P.S this all started when I tried to get a photo of a sunflower for the GF and although the red channel from that photo is blown, in view nx it is much less and can be salvaged. :shrug:
any thoughts on this
 
Nikons have always been a bit 'warm' compared to say: Canooon...it's just something you have to live with - personally I like it...
 
yeah I read that they where a bit warm compared to canon, but It's the historgram bit that gets me, why the differance for the same photo
 
In-camera histograms are inaccurate and based on the JPEG embedded with the raw - this embedded JPEG uses in-camera settings.

The only way to get accurate histograms in-camera is to use raw and to shoot UniWB.

Or just use some -EV to be safe, which is easier than UniWB faff.
 
The only way to get accurate histograms in-camera is to use raw and to shoot UniWB.

Or just use some -EV to be safe, which is easier than UniWB faff.

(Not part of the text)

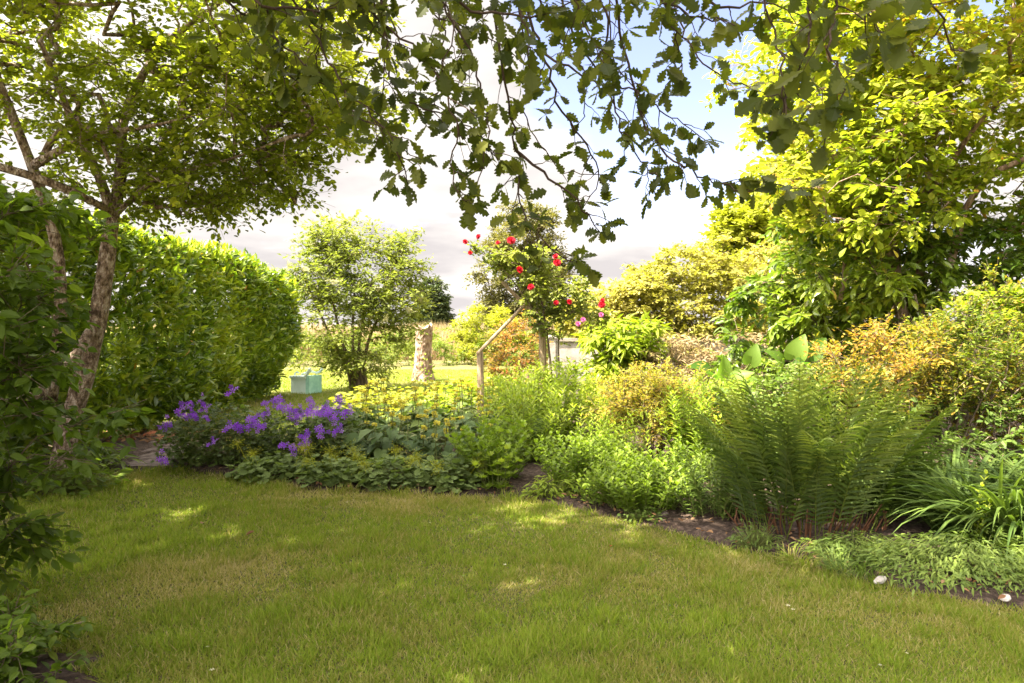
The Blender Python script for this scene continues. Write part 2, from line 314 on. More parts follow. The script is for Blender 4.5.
# ---------------------------------------------------------------- growth
def blob(c, r, n, rng, shell=.55, zmin=.05, lump=.3, up=0.0):
    out = np.zeros((0, 3))
    while len(out) < n:
        d = rdir(n*2, rng); d[:, 2] += up; d = nrm(d)
        k = rng.uniform(shell**2, 1, n*2)**.5*(1-lump/2+lump*vnoise(d*1.7+np.array(c), 1.6, 5)*1.0)
        p = np.array(c)+d*k[:, None]*np.array(r); out = np.concatenate([out, p[p[:, 2] > zmin]])
    return out[:n]
def skeleton(mb, trunks, targets, rng, rtip=.006, rmax=.08, wig=.12, step=.25, sides=5, mat=0, tint=.5):
    """trunks: list of (points, r0, r1). Each target grows a limb from the nearest wood."""
    pos = []; par = []; cap = []
    for pts, r0, r1 in trunks:
        pts = np.asarray(pts, float); d = np.r_[0, np.cumsum(np.linalg.norm(np.diff(pts, axis=0), axis=1))]
        n = max(4, int(d[-1]/.18)); q = np.linspace(0, d[-1], n)
        pp = np.stack([np.interp(q, d, pts[:, k]) for k in range(3)], 1)
        for _ in range(2): pp[1:-1] = pp[1:-1]*.5+(pp[:-2]+pp[2:])*.25
        rr = np.linspace(r0, r1, n)*(1+.12*(rng.random(n)-.5))
        mb.tube(pp, rr, 9 if r0 > .04 else 6, tint, mat=mat)
        for a, b in zip(pp, rr): pos.append(a); par.append(-1); cap.append(b*.7)
    nt_ = len(pos)
    T = np.asarray(targets)
    if len(T):
        base = np.array(pos); dm = np.array([np.min(np.linalg.norm(base-t, axis=1)) for t in T]); T = T[np.argsort(dm)]
    kids = {}
    for t in T:
        A = np.array(pos); dd = np.linalg.norm(A-t, axis=1)+.9*np.maximum(0, A[:, 2]-t[2])
        dd[:min(nt_, 2)] += .3
        j = int(np.argmin(dd)); a = A[j]; L_ = np.linalg.norm(t-a); n = max(2, int(L_/step)+1)
        pd = nrm(a-A[par[j]]) if par[j] >= 0 else nrm(t-a)
        m = a+(pd*.35+nrm(t-a)*.3)*L_+np.array([0, 0, .08*L_]); last = j
        for k in range(1, n+1):
            u = k/n; q = (1-u)**2*a+2*u*(1-u)*m+u*u*t
            if k < n: q = q+rng.normal(size=3)*wig*L_/n
            pos.append(q); par.append(last); cap.append(rmax); kids.setdefault(last, []).append(len(pos)-1); last = len(pos)-1
    cnt = np.zeros(len(pos)); tips = [i for i in range(nt_, len(pos)) if i not in kids]
    cnt[tips] = 1
    for i in range(len(pos)-1, nt_-1, -1):
        if par[i] >= nt_: cnt[par[i]] += cnt[i]
    rad = np.minimum(rtip*np.maximum(cnt, 1)**.55, rmax)
    def chain(s):
        st = [s]
        while st:
            i = st.pop(); p0 = par[i]; pts = [pos[p0], pos[i]]; rr = [min(rad[i]*1.15, cap[p0]) if p0 < nt_ else rad[i], rad[i]]
            while i in kids:
                ks = sorted(kids[i], key=lambda k: -cnt[k]); st += ks[1:]; i = ks[0]; pts.append(pos[i]); rr.append(rad[i])
            rr[-1] *= .4
            mb.tube(pts, rr, sides, tint, cap=False, mat=mat)
    for s in [k for j in kids if j < nt_ for k in kids[j]]: chain(s)
def foliage(mb, cent, rad, rng, twigs=8, per=8, leaf=SMALL, size=.07, var=.3, out_from=None, flat=.6, droop=.15, tintn=(.35, 1.1), tadd=0.0, tmax=1.0, up=1.0, spread=.8, wood=None, wr=.0025, tjit=.14, start=.15, zmin=.01):
    """leafy twigs round each clump centre"""
    nc = len(cent); c = np.repeat(cent, twigs, 0); n = len(c)
    d = rdir(n, rng)
    if out_from is not None: d = d+nrm(c-np.asarray(out_from))*.55
    d[:, 2] = d[:, 2]*flat+.15; d = nrm(d)
    rr = (np.repeat(np.broadcast_to(rad, (nc,)), twigs))*rng.uniform(.6, 1.15, n)
    if wood is not None: wood.scatter(TWIG, c, d, rdir(n, rng), np.stack([np.full(n, wr*2), rr, np.full(n, wr*2)], 1), .5)
    t = np.tile((np.arange(per)+rng.uniform(.2, .8, per))/per, n); t = start+(1-start)*t
    c2 = np.repeat(c, per, 0); d2 = np.repeat(d, per, 0); r2 = np.repeat(rr, per); m = len(c2)
    side = nrm(np.cross(d2, (0, 0, 1.0)))*np.where(np.arange(m) % 2, 1, -1)[:, None]
    p = c2+d2*(t*r2)[:, None]; p[:, 2] -= droop*r2*t*t; p += rng.normal(size=(m, 3))*.06*r2[:, None]
    ld = d2*.6+side*spread+rng.normal(size=(m, 3))*.35; ld[:, 2] -= droop
    nn = np.array([0, 0, up])+rng.normal(size=(m, 3))*.42
    s = size*rng.uniform(1-var, 1+var, m)
    tn = tintn[0]*0+vnoise(p, tintn[1], 11)*.55+tadd+rng.normal(size=m)*tjit+tintn[0]*.5
    tn = np.where(rng.random(m) < .012, tmax, np.clip(tn, 0, tmax*.93))
    k = p[:, 2] > zmin
    mb.scatter(leaf, p[k], ld[k], nn[k], s[k], tn[k])
def woody(name, label, cat, base, trunks, cent, rad, leafm, barkm, seed, rtip=.006, rmax=.08, part=('trunk', 'crown'), group=None, wig=.12, twood=True, sk_step=.25, targets=None, **kw):
    rng = np.random.default_rng(seed); root = thing(name, label, cat, base, group)
    tb = MB(); skeleton(tb, trunks, cent if targets is None else targets, rng, rtip, rmax, wig, sk_step)
    cb = MB(); foliage(cb, cent, rad, rng, wood=tb if twood else None, **kw)
    tb.build(part[0], barkm, root, smooth=True); cb.build(part[1], leafm, root)
    return root

# ---------------------------------------------------------------- ground
EDGE = np.array([G(165, 468), G(230, 480), G(320, 492), G(440, 497), G(520, 501), G(600, 516), G(680, 536), G(740, 553), G(830, 573), G(900, 592), G(960, 604), G(1040, 615), G(1200, 640)])[:, :2]
def edge_y(x): return np.interp(x, EDGE[:, 0], EDGE[:, 1])
def back_y(x): return np.interp(x, [-3.0, -1.2], [9.0, 11.6])
def sheet(name, xs, ys, z, mat, hfun=None):
    X, Y = np.meshgrid(xs, ys, indexing='ij'); Z = np.full_like(X, z)
    if hfun is not None: X, Y, Z = hfun(X, Y, Z)
    nx, ny = X.shape; i, j = np.meshgrid(np.arange(nx-1), np.arange(ny-1), indexing='ij')
    f = np.stack([i*ny+j, (i+1)*ny+j, (i+1)*ny+j+1, i*ny+j+1], -1).reshape(-1, 4)
    mb = MB(); mb.add(np.stack([X.ravel(), Y.ravel(), Z.ravel()], 1), f); return tag(mb.build(name, mat, smooth=True), kind='structure')
sheet('ground', [-1500, -40, 40, 1500], [-1500, -40, 60, 1500], 0, M['field'])
sheet('lawn', np.linspace(-12, 12, 30), np.linspace(-6, 12, 24), .004, M['lawnbase'])
sheet('back_lawn', np.linspace(-20, 14, 30), np.linspace(12.02, 27, 16), .004, M['backlawn'])
def bedh(X, Y, Z):
    t = Y; x = X; e = edge_y(x); y = e-.02+t*(back_y(x)-e); p = np.stack([x.ravel(), y.ravel()], 1)
    h = .006+.06*np.clip(t*8, 0, 1)+.045*(vnoise(p, 9, 3)*.6+vnoise(p, 23, 4)*.4-.3).reshape(x.shape)*np.clip(t*25, 0, 1)
    return x, y, h
sheet('flower_bed', np.linspace(-3.62, 8, 330), np.linspace(0, 1, 150)**1.6, 0, M['soil'], bedh)
def patch_h(X, Y, Z):
    p = np.stack([X.ravel(), Y.ravel()], 1); r = np.hypot((X+2.9)/1.35, (Y-2.95)/.62)
    h = .05*(1-r**2)+.03*(vnoise(p, 14, 3)-.5).reshape(X.shape); return X, Y, np.maximum(h, -.05)
sheet('border_soil', np.linspace(-4.4, -1.5, 90), np.linspace(2.2, 3.7, 50), 0, M['soil'], patch_h)
def left_h(X, Y, Z):
    p = np.stack([X.ravel(), Y.ravel()], 1); h = .035*(1-np.hypot((X+5.6)/1.75, (Y-7.6)/3.2)**4)+.03*(vnoise(p, 9, 3)-.5).reshape(X.shape); return X, Y, np.maximum(h, -.05)
sheet('hedge_soil', np.linspace(-7.4, -3.7, 80), np.linspace(4.2, 11, 90), 0, M['soil'], left_h)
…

ahh ok so expose to the right unless you use nikon(y) :LOL:

edit I also tried changing WB settings ie more blue/green works for some shots but in others the colours are way off.
not so easy this WB lark
 
ahh ok so expose to the right unless you use nikon(y) :LOL:

Camera raw (and Lightroom) applies a 0.5EV+ "correction"* as a baseline by default.



*I say "correction" because this is doing the wrong thing.